CAP used the Vumacam (the camera offshoot of Vumatel) fibre network infrastructure to install its own cameras to cover areas in which it operates, including Glenhazel, Norwood, Waverley, Sydenham, and other predominantly Jewish suburbs in Johannesburg.

The Vumacam system consists of a network of close to 1 000 cameras covering 48 suburbs. Vumacam has in the past 12 months installed cameras in more than 48 northern suburbs, including Melville, Dunkeld, Craighall Park, Bryanston, Emmarentia, Morningside, and Illovo. Sporting at least two cameras, each pole features a camera which monitors its surroundings as well as one which is equipped to recognise licence plates.

“The network of cameras can help us get a better understanding of the security in our community,” says Jammy. “Although they are only one component of a bigger security solution, they add another layer of security which helps us keep the community safe.”

Having identified the benefits of such a system in 2006, CAP found that the technology available then couldn’t deliver the security solution it sought. Reopening the idea in 2015 and creating its own CCTV monitoring product, it found the system contributed greatly to combating crime. It led to the organisation’s eventual decision to expand its operation using Vumacam’s service.

“We wanted to find a company that ticked all the boxes for us,” says Jammy. “Issues surrounding data management, the storage of information, ease of access, and protection of privacy were all vital. Vumacam satisfied our criteria, so we commissioned it to erect our cameras using its infrastructure. Our analytics team determined the best locations at which to position them, and we went ahead with the setup.”

Jammy says that the camera rollout proved successful very quickly in terms of crime fighting, contributing to the company’s operational effectiveness.

Although there have been complaints regarding invasion of privacy, the feedback CAP has received from the community has been mostly positive so far, he says. “The only complaints we’ve received are from people who also want cameras on their own streets. We understand that Johannesburg has its risks, and we want the community to feel safe at all times.”

Jammy emphasises the company’s reputation for adherence to ethics. “We deal with the information the system gives us in strictest confidentiality, and actually need a very good reason to access the footage itself. We do not record any private spaces. Live footage can be viewed when a possible issue is flagged, and while we can view footage after the fact, we can watch it but not download it.”
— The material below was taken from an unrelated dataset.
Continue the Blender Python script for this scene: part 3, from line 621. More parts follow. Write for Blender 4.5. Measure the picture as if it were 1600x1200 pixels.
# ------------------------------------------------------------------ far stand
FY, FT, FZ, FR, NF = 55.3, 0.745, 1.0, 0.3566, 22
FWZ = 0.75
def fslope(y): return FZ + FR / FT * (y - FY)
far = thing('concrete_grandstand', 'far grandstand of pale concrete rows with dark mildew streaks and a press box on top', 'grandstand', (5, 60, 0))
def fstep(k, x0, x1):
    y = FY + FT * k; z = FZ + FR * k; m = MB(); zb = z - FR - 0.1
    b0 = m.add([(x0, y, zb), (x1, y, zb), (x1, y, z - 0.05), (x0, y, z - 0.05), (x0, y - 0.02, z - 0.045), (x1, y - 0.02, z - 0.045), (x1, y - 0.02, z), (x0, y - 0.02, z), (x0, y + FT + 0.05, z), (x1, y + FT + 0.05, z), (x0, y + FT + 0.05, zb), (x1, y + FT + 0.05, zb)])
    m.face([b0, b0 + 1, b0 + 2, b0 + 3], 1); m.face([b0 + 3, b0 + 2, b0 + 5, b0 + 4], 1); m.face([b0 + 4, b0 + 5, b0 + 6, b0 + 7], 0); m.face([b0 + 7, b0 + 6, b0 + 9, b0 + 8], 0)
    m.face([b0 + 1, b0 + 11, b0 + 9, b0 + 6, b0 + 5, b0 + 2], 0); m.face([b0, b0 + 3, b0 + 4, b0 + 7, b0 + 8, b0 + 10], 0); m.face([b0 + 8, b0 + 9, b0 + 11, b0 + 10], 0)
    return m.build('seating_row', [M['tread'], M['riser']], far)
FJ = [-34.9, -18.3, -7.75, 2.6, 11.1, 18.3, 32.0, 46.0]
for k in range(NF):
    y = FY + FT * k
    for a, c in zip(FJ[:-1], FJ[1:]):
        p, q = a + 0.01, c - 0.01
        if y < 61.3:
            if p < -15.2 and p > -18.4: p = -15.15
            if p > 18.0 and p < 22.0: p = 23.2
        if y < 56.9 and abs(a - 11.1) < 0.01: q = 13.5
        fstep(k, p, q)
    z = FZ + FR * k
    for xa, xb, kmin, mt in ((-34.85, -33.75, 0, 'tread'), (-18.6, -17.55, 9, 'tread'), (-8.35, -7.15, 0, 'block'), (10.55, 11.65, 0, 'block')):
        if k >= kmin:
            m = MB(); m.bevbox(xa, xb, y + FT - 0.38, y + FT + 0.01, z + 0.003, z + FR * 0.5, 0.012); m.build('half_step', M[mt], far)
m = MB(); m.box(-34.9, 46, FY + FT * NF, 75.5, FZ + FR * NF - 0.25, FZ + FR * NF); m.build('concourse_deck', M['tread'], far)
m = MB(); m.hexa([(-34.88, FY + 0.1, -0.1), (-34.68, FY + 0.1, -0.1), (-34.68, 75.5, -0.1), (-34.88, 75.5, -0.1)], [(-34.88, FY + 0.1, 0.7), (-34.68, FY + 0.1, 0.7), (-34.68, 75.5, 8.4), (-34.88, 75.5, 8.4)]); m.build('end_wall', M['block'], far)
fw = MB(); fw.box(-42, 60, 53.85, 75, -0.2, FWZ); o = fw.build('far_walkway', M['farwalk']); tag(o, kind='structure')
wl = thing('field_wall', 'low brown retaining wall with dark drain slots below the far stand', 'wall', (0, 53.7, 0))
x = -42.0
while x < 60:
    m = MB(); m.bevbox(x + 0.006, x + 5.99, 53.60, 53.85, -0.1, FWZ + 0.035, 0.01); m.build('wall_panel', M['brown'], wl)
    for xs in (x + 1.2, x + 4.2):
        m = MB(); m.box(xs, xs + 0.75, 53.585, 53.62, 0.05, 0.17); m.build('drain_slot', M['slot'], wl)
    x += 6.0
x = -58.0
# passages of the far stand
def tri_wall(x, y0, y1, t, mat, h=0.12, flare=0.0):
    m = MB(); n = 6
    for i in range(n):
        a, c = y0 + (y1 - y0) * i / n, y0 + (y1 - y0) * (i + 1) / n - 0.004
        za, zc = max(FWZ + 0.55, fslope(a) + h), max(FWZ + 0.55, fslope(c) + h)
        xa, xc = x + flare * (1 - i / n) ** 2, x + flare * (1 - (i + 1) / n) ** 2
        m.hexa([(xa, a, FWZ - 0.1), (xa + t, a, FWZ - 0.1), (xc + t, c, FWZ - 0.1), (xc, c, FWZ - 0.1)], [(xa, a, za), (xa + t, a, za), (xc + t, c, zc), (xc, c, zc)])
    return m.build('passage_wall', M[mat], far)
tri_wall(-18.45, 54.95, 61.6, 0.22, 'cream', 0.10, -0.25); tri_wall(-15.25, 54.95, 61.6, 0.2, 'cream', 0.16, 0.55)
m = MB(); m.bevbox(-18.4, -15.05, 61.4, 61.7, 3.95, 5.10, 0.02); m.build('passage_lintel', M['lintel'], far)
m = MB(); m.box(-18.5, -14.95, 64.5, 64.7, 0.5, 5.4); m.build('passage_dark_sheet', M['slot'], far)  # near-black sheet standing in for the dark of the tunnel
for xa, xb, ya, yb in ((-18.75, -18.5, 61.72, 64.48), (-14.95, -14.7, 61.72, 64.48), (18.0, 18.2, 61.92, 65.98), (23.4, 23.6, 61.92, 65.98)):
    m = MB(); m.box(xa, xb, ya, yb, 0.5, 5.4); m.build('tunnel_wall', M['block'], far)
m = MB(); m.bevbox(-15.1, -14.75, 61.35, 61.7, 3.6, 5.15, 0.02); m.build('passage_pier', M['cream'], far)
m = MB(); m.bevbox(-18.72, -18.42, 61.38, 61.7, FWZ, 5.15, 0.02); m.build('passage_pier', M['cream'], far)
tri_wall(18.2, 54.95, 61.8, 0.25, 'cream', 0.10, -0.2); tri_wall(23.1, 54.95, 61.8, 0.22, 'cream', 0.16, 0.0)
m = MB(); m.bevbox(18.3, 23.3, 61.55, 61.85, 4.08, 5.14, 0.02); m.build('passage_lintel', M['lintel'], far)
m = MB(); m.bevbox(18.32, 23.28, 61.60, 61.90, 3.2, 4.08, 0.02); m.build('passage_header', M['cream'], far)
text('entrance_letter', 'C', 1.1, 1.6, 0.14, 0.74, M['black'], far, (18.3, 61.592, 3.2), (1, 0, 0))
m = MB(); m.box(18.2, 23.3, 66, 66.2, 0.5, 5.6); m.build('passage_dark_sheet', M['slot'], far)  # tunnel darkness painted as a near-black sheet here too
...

Jammy says the camera network is no silver bullet, but is just one part of a wider security system that CAP uses to tackle crime. “These cameras have their limitations. They are only really effective when partnered with a CAP vehicle and response team. However, they do offer the potential for us to take our service to new levels, and help us better grapple with crimes of all kinds.”

As the network’s capabilities and size increase, companies like CAP will be able to allocate their resources more effectively, and focus on their core security business. “For security companies like CAP to set up a system like this by themselves is a challenge,” says Vumacam Chief Executive Ricky Croock. “With Vumacam focusing on the infrastructure and offering a ready-to-use product, security companies can not only limit their expenses, but devote their time and efforts to security concerns.

“On the whole, the network has been a tremendous success, resulting in four to five arrests each week, successful vehicle identification, and a decrease in the crime rate overall,” says Croock. “With the development of this project, different companies can work together and combat crime on a broader scale.

“We’ve engaged with more than 100 companies, including armed-response teams, cash-in-transit groups, and tracking companies. By collaborating in our efforts, we can improve the effectiveness of the methods used to combat crime and have a bigger impact on the country’s safety.”